Towards the end of the interview, Labov would ask his informants whether they had ever been in a situation where they had genuinely feared for their lives (Labov 1966: 107):

Have you ever been in a situation where you were in serious danger of getting killed (where you said to yourself, ‘This is it!’)?

 

The question subtly diverts speakers’ attention away from their speech and directs it towards the telling of an exciting story: the speaker stands to look ridiculous if it turns out that there was in fact no real danger.

 

While not all New Yorkers had tales of this kind to tell, this approach generally worked well in New York, but failed dismally in Norwich, leaving Peter Trudgill to wonder whether Norvicensians simply led more uneventful lives than their New York counterparts. Trudgill’s solution – asking informants whether they had had a good laugh recently – worked rather better, while similarly exerting gentle pressure on informants to tell a good story, and thereby diverting their attention away from their own speech. The underlying methodological assumption that formality of speech style increases with attention to speech became known as the audio-monitoring hypothesis, which Labov (1972: 208) sets out thus:

‘There are a great many styles and stylistic dimensions that can be isolated by the analyst. But we find that styles may be ordered along a single dimension, measured by the amount of attention paid to speech. The most important way in which this attention is exerted is in audio-monitoring one’s own speech, though other forms of monitoring also take place.’

 

The methodology of the structured sociolinguistic interview has been challenged on a number of grounds, including the artificiality of the question-answer format, the non-comparability of scripted and unscripted styles, and the audio-monitoring hypothesis on which many of its assumptions rest.
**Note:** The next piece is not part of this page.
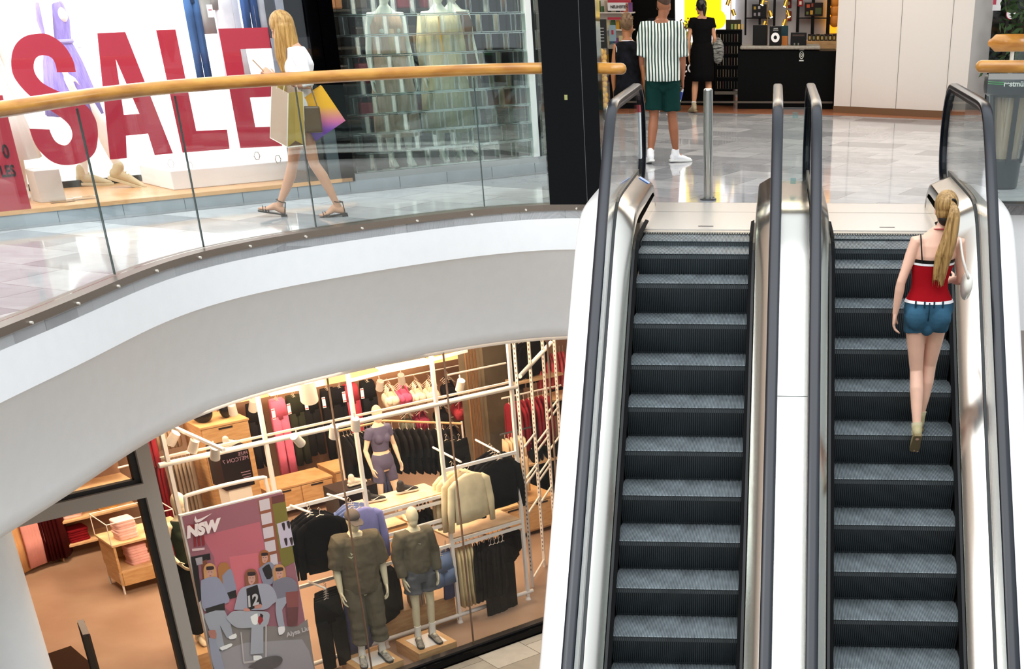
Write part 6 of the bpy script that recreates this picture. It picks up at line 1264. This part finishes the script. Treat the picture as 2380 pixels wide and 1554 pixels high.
pr_('7a2028', [(215, 325), (300, 322), (310, 350), (225, 372)])
pr_('c0a8ac', [(242, 530), (350, 520), (350, 540), (245, 552)])
# printed figures: back woman, left woman, right woman, man, centre
def head_(x, y, k, hair_c, face=True):
    pr_(hair_c, [(x-42*k, y+60*k), (x-46*k, y-10*k), (x-20*k, y-46*k), (x+24*k, y-44*k), (x+46*k, y-4*k), (x+50*k, y+70*k), (x+34*k, y+110*k), (x-30*k, y+120*k)], 3)
    if face:
        pr_('b08478', [(x-22*k, y-4*k), (x+20*k, y-8*k), (x+28*k, y+30*k), (x+6*k, y+62*k), (x-18*k, y+50*k)], 3); pr_('2c1c20', [(x-26*k, y-24*k), (x+24*k, y-28*k), (x+28*k, y-4*k), (x-24*k, y+2*k)], 2)
        for dx in (-9, 12): pr_('33242a', [(x+(dx-5)*k, y+14*k), (x+(dx+5)*k, y+13*k), (x+(dx+5)*k, y+17*k), (x+(dx-5)*k, y+18*k)])
        pr_('8a3a40', [(x-4*k, y+42*k), (x+10*k, y+40*k), (x+9*k, y+45*k), (x-3*k, y+47*k)])
head_(515, 700, 1.1, '96643a', False); pr_('7c7f92', [(500, 760), (570, 700), (605, 800), (620, 900), (560, 960), (520, 930)], 3); pr_('17141a', [(540, 905), (615, 880), (625, 940), (565, 960)])
head_(860, 590, 1.0, '8a5230'); pr_('77788a', [(810, 700), (900, 640), (960, 700), (960, 800), (860, 840)], 3); pr_('141218', [(840, 700), (900, 660), (930, 760), (880, 790)], 2)
head_(395, 710, 1.15, 'b08458'); pr_('80849a', [(320, 800), (400, 770), (480, 790), (560, 960), (520, 1000), (350, 1060), (318, 900)], 3); pr_('17151b', [(355, 1040), (520, 990), (525, 1060), (370, 1085)])
pr_('8e929e', [(350, 1085), (520, 1055), (590, 1260), (540, 1290), (480, 1180), (520, 1370), (470, 1380), (360, 1150)], 2); pr_('d6d2d2', [(480, 1370), (575, 1335), (580, 1360), (500, 1395)], 2); pr_('d6d2d2', [(555, 1280), (615, 1250), (620, 1290), (565, 1300)], 2)
head_(985, 720, 1.15, 'a87a50'); pr_('6c6a78', [(930, 810), (1040, 770), (1120, 800), (1140, 890), (1060, 970), (940, 960)], 3); pr_('8d909c', [(960, 960), (1080, 940), (1010, 1050), (1035, 1200), (985, 1210), (955, 1060)], 2); pr_('d0ccce', [(975, 1200), (1030, 1190), (1030, 1240), (985, 1265)], 2)
pr_('7a4444', [(1040, 900), (1150, 890), (1150, 1030), (1050, 1040)]); pr_('5c3438', [(1045, 1030), (1150, 1025), (1140, 1180), (1060, 1190)])
head_(748, 760, 1.2, '7a4a34'); pr_('8e8f9e', [(600, 1050), (640, 900), (700, 850), (850, 825), (930, 860), (968, 960), (930, 1000), (850, 1050)], 3); pr_('141218', [(705, 870), (800, 835), (840, 1010), (720, 1060)], 1)
pr_('9496a0', [(530, 1120), (600, 1060), (760, 1060), (890, 1070), (900, 1130), (870, 1190), (760, 1200), (620, 1200)], 3); pr_('9496a0', [(750, 1180), (850, 1160), (850, 1420), (740, 1430)], 1); pr_('8a2026', [(790, 1130), (840, 1080), (850, 1140), (820, 1180)], 1); pr_('141218', [(820, 1080), (850, 1095), (846, 1120), (828, 1110)]); pr_('ded8d4', [(740, 1110), (800, 1080), (800, 1170), (760, 1170)], 2)
pr_('d8d4d2', [(765, 1440), (830, 1440), (835, 1470), (775, 1500)], 2); pr_('b07a70', [(690, 1035), (730, 1040), (735, 1062), (680, 1060)], 2); pr_('b07a70', [(775, 1015), (830, 1000), (835, 1030), (780, 1040)], 2)
pr_('a8a2a0', [(655, 1240), (665, 1240), (690, 1490), (680, 1500)]); pr_('a8a2a0', [(868, 1180), (880, 1180), (880, 1470), (866, 1480)]); pr_('a8a2a0', [(682, 1492), (870, 1470), (866, 1484), (684, 1508)])
pr_('4e4a4c', [(720, 1540), (820, 1470), (960, 1440), (1015, 1470), (980, 1530), (860, 1570)], 3); pr_('868a9c', [(385, 1290), (440, 1300), (520, 1560), (450, 1600), (400, 1420)], 2); pr_('9c6a60', [(380, 1230), (440, 1220), (450, 1290), (400, 1290)], 2)
pr_('d8c6c8', [(272, 250), (262, 285), (275, 308), (310, 302), (416, 226), (325, 270), (286, 282), (278, 270)])
PM.build('printed_picture', pm_list, ps_)
def ptext(tx, size, x0, y0, c, **k):
    a = att(380+x0*.2729, 1130+y0*.2729, PT-.0003*(LAY[0]+6)); return text_mesh(tx, size, a, UU, (0, 0, 1), M('poster_'+c, c, .55), 'printed_lettering', ps_, depth=.0005, **k)
ptext('NSW', .155, 200, 436, 'd8c6c8', bold=.012, sx=.95, shear=.25); ptext('Alysa Liu', .075, 1050, 1282, 'd0c8cc', bold=.002); ptext('12', .17, 705, 1030, 'd0ccd0', bold=.006, sx=.85, shear=.15)
# ---- ceiling track with spotlights
def track(a, b, lb): return MB().bar(a, b, .035, .03).build('light_track', pw, label=lb, cat='light track')
tz = -1.95
track(atz(372, 978, tz), atz(520, 1045, tz), 'white light track slanting above the poster'); track(atz(810, 1005-120, tz), atz(1085, 815, tz), 'white light track slanting near the concrete pillar')
sp_g = M('spot_glow', 'ffe0b8', .5, emit=16); spm = M('spot_body', 'cfc4b8', .45)
for i, (x, y, z, dx, on) in enumerate(((402, 1018, -2.0, -1, 1), (450, 1035, -2.05, -.4, 1), (500, 1052, -2.1, 0, 1), (540, 950, -2.2, .4, 1), (588, 942, -2.3, 0, 1), (692, 1022, -2.1, .8, 0), (776, 1003, -2.05, 0, 0), (826, 985, -2.0, .1, 0), (883, 895, -2.6, 0, 1), (933, 880, -2.6, .5, 1), (1070, 895, -2.1, 0, 1), (715, 905, -1.75, .2, 0))):
    p_ = atz(x, y, z); d = (UU*dx*.6+NN*.5+V((0, 0, -1))).normalized() if on else (UU*dx*.8+NN*.3+V((0, 0, -.8))).normalized()
    k = 1.9 if i == 11 else 1
    e = empty('spotlight', p_, label='white spotlight hanging %s' % ['at the left end of the track over the poster', 'second on the track over the poster', 'at the lower end of the track over the poster', 'before the tall wooden cabinet', 'shining over the left leggings', 'turned away before the dark leggings', 'under the cross tube near the red leggings', 'under the cross tube beside the purple mannequin', 'above the cream sports bras', 'above the pink sports bra', 'beside the concrete pillar', 'close and large above the dark leggings'][i], cat='spotlight')
    MB().tube([p_-d*.07*k, p_+d*.07*k], [.045*k, .05*k], 18).build('lamp_body', spm, e, smooth='auto')
    if on: MB().tube([p_+d*.071, p_+d*.074], .042, 16).build('lamp_glow', sp_g, e)
    MB().tube([p_-d*.02, V((p_.x, p_.y, p_.z+.12))], .008, 6).build('bracket', spm, e)
# ---- entrance: mat and security gate
a, b, c, d = atz(112, 1520, ZL), atz(165, 1502, ZL), atz(215, 1545, ZL), atz(150, 1620, ZL)
MB().prism([a, d, c+(d-a)*.3, c, b], (0, 0, .012)).build('entrance_mat', M('dark_mat', '2e1c12', .9), label='dark brown entrance mat at the store door', cat='mat')
ga = atz(235, 1700, ZL); p0 = atz(188, 1445, ZL+1.5); sg = empty('security_gate', (p0.x, p0.y, ZL), label='narrow black-framed security gate at the store door', cat='security gate')
gx = V((.55, -.84, 0)).normalized(); q0 = V((p0.x, p0.y, ZL))
for o_ in (0, .34): MB().bar(q0+gx*o_, q0+gx*o_+V((0, 0, 1.5)), .05, .05, up=(1, 0, 0)).build('upright', M('frame_black'), sg)
MB().bar(q0+V((0, 0, 1.5))-gx*.02, q0+gx*.36+V((0, 0, 1.5)), .06, .03).build('top_bar', M('frame_brown', '3a2420', .4), sg)
MB().bar(q0+gx*.02+V((0, 0, .8)), q0+gx*.32+V((0, 0, .8)), .006, 1.3).build('clear_panel', acr, sg); MB().bar(q0+gx*.04+V((0, 0, .95)), q0+gx*.3+V((0, 0, .95)), .008, .14).build('red_notice', M('red_notice', 'b03a22', .5), sg)
# ---------------------------------------------------------------- figures and clothes in the upper shop windows
lilac = M('lilac_dress', 'a094d4', .8, c2='8a7cc0', nscale=5, stretch=(8, 8, 1), bump=.3, bscale=14); ivory_c = M('ivory_cloth', 'f4eee6', .85, bump=.2, bscale=10)
ps = dict(anL=V((-.10, -.05, .085)), anR=V((.10, .28, .12)), knR=V((.10, .2, .5)), ftR=V((0, 1, -.35)), ftL=V((0, 1, -.05)), elL=V((-.3, -.1, 1.18)), wrL=V((-.2, .05, 1.05)))
q = atz(212, 432, .15); q = V((q.x, q.y, .145))
e, J, s = figure('mannequin', 'white mannequin in a long lilac dress behind the red letter S', q, AW-pi/2-.5, 2.08, False, ps, 'f4ece2', cat='mannequin', mannequin=True, voxel=.009)
mb = MB(); mb.loft([(V((0, 0, z))*s, rx*s, ry*s, f_) for z, rx, ry, f_ in ((.56, .26, .22, .06), (.7, .23, .2, .05), (.95, .19, .15, .03), (1.1, .13, .10, .02), (1.25, .155, .125, 0), (1.36, .155, .105, 0), (1.43, .12, .07, 0))], 40, fk=11); mb.build('dress', lilac, e, world=False, smooth=True)
mb = MB(); mb.tube([V((.134*cos(a), .105*sin(a), 1.10))*s for a in [2*pi*k/20 for k in range(21)]], .02, 8); mb.limb([V((0, .11, 1.10)), V((.08, .16, .95)), V((.1, .17, .8))], [.012, .018, .02], 6); mb.build('sash', M('lilac_sash', 'a39cd0', .8), e, world=False)
bs = [M('beige_runner', 'cbb892', .7), M('beige_runner_sole', 'd8c8a4', .6)]
for k in 'LR': shoe(e, J['an'+k]*s, J['ft'+k], s, bs, 'beige_sneaker', 1.1)
q = att(30, 430, .75); q = V((q.x, q.y, .145))
e, J, s = figure('mannequin', 'white mannequin in a pale ivory dress at the far left of the sale window', q, AW-pi-.3, 1.78, False, {}, 'f4ece2', cat='mannequin', mannequin=True, voxel=.009)
mb = MB(); mb.loft([(V((0, 0, z))*s, rx*s, ry*s, f_) for z, rx, ry, f_ in ((.35, .30, .26, .07), (.7, .24, .2, .05), (1.05, .15, .12, .02), (1.25, .165, .13, 0), (1.43, .13, .08, 0))], 40, fk=12); mb.build('dress', ivory_c, e, world=False, smooth=True)
for kind, c, s_, t_, z, l_, w_, lb in (('pants', '3f5f8c', -1.41, .55, 2.05, .98, .17, 'pair of blue jeans hanging in the shop window over the letter L'), ('tee', 'b8b4ae', -1.27, .6, 2.05, .55, .22, 'grey top hanging beside the blue jeans in the shop window'), ('pants', '39568a', -.80, .55, 2.1, .62, .2, 'blue denim hanging at the top over the letter E'), ('dress', 'e4e6ee', -.62, .6, 2.2, .75, .3, 'white draped garment at the right end of the sale window'), ('dress', 'f0f0f4', -1.0, .65, 2.2, 1.2, .3, 'long white garment hanging behind the letter E')):
    put(kind, c, s_, t_, z, .15, lb, None, w_, l_)
e = empty('swing_tag', S(-1.24, .5, 1.72), label='white paper swing tag on the grey top in the window', cat='tag'); MB().box(S(-1.24, .52, 1.70), (.06, .003, .11), rz=AW).build('paper', sw, e); MB().box(S(-1.24, .517, 1.71), (.035, .003, .006), rz=AW).build('red_print', red, e)
for s_, t_, c, lb, kind in ((.69, .42, 'c4a898', 'mannequin in a long dusty pink outfit behind the glass bricks', 0), (1.42, .5, 'c8bc9c', 'mannequin in a long cream coat behind the glass bricks', 1), (2.0, 1.1, '5a4436', 'mannequin in a dark brown dress behind the glass bricks at the right', 2)):
    e, J, s = figure('mannequin', lb, S(s_, t_, .15), AW-pi-.25, 1.84, False, {}, 'e6e8e2', cat='mannequin', mannequin=True, voxel=.01); m_ = M('coat_'+c, c, .85, noise=.1, nscale=6, stretch=(6, 6, 1), bump=.3, bscale=14)
    mb = MB(); w_ = 1.15 if kind else 1.0
    mb.loft([(V((0, 0, z))*s, rx*s*w_, ry*s*w_, f_) for z, rx, ry, f_ in ((.30, .25, .20, .06), (.7, .23, .19, .05), (1.0, .19, .15, .02), (1.15, .17, .13, .01), (1.32, .19, .14, 0), (1.43, .15, .09, 0))], 36, fk=10)
    if kind == 1:
        for k in 'LR': mb.tube([J['sh'+k]*s, J['el'+k]*s, J['el'+k]*s+V((0, .03, -.2))], [.075, .07, .065], 14)
    mb.build('coat' if kind else 'dress', m_, e, world=False, smooth=True)
    if kind == 0: MB().loft([(V((0, .10, z))*s, .05*s, .05*s) for z in (.9, 1.1, 1.3)], 12).build('scarf', M('scarf_beige', 'bfa890', .8), e, world=False, smooth=True)
    if kind == 1: MB().tube([V((.06, .17, 1.4))*s, V((.05, .19, 1.0))*s], .01, 6).build('yellow_ribbon', M('yellow_ribbon', 'd8a020', .6), e, world=False)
It is simply not true that speakers always use more formal styles when paying attention to their speech, and most sociolinguists would now argue that, since speakers are always tailoring their speech to a particular audience, the very notion of ‘natural vernacular’ is a misnomer. Nonetheless, the controlled experimental data which the New York and Norwich surveys produced are still noteworthy for the insights they yielded, for the first time, about the relationship between language and social factors, the most important of which we review below.